Dużą bezmyślnością wykazał się mieszkaniec powiatu pleszewskiego, który kompletnie pijany wsiadł za kierownicę audi Q7. Kiedy policjanci chcieli zatrzymać go za przekroczenie dozwolonej prędkości, zaczął uciekać. Swoje wojaże na drodze zakończył rozbiciem auta. 44-latek miał ponad 2 promile alkoholu w organizmie. Dwie najbliższe noce spędził w policyjnym areszcie. Usłyszał zarzuty kierowania pojazdem mechanicznym w stanie nietrzeźwości oraz niezatrzymania się do kontroli drogowej. Za popełnione przestępstwa grozi mu do 5 lat pozbawienia wolności.
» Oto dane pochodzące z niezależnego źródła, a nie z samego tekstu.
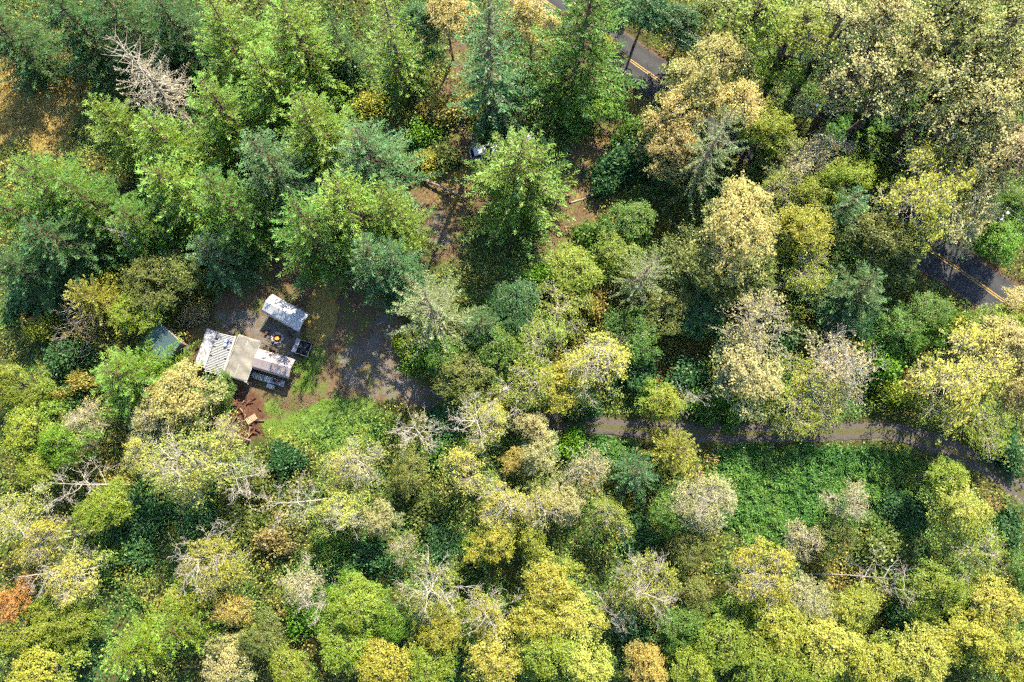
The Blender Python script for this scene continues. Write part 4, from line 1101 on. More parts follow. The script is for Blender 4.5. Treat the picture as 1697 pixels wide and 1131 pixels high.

W poniedziałek, 24 kwietnia br. tuż po godzinie 18:30 w miejscowości Wielołęka policjanci z konińskiej drogówki zauważyli audi Q7 jadące z nadmierną prędkością. Ograniczenie w tym miejscu wynosi 50 km/h, a kierowca rozpędził auto do 68 km/h. Funkcjonariusze wydali sygnały do zatrzymania się. Kierowca z dużym opóźnieniem zatrzymał auto kilkanaście metrów za patrolem. Kiedy jeden z policjantów podchodził do kierowcy, ten nagle wcisnął pedał gazu i zaczął uciekać. Mundurowi natychmiast ruszyli za pojazdem.

Po kilkunastu minutach pościgu w miejscowości Grodziec przy ul. Młyńskiej kierowca stracił panowanie nad autem i uderzył w ogrodzenie od posesji, a następnie w znajdujący się na niej blaszany garaż. Policjanci natychmiast podbiegli do audi i zatrzymali kierowcę, który znajdował się już na zewnątrz auta. Okazał się nim być 44-letni mieszkaniec powiatu pleszewskiego. Nie podróżował on sam ponieważ na miejscu pasażera siedział 29-letni mieszkaniec tego samego powiatu. Policjanci sprawdzili stan trzeźwości kierowcy. Okazało się, że jest on kompletnie pijany. W jego organizmie znajdowało się ponad 2 promile alkoholu.

Kierowca trafił do policyjnego aresztu, a jego uszkodzone samochód na policyjny parking. 44-latek po dwóch dobach spędzonych w celi usłyszał prokuratorskie zarzuty kierowania pojazdem mechanicznym w stanie nietrzeźwości oraz niezatrzymania się do kontroli drogowej. Mężczyzna przyznał się do obu czynów. Poza utratą prawo jazdy, 44-latek może spędzić 5 lat w więzieniu.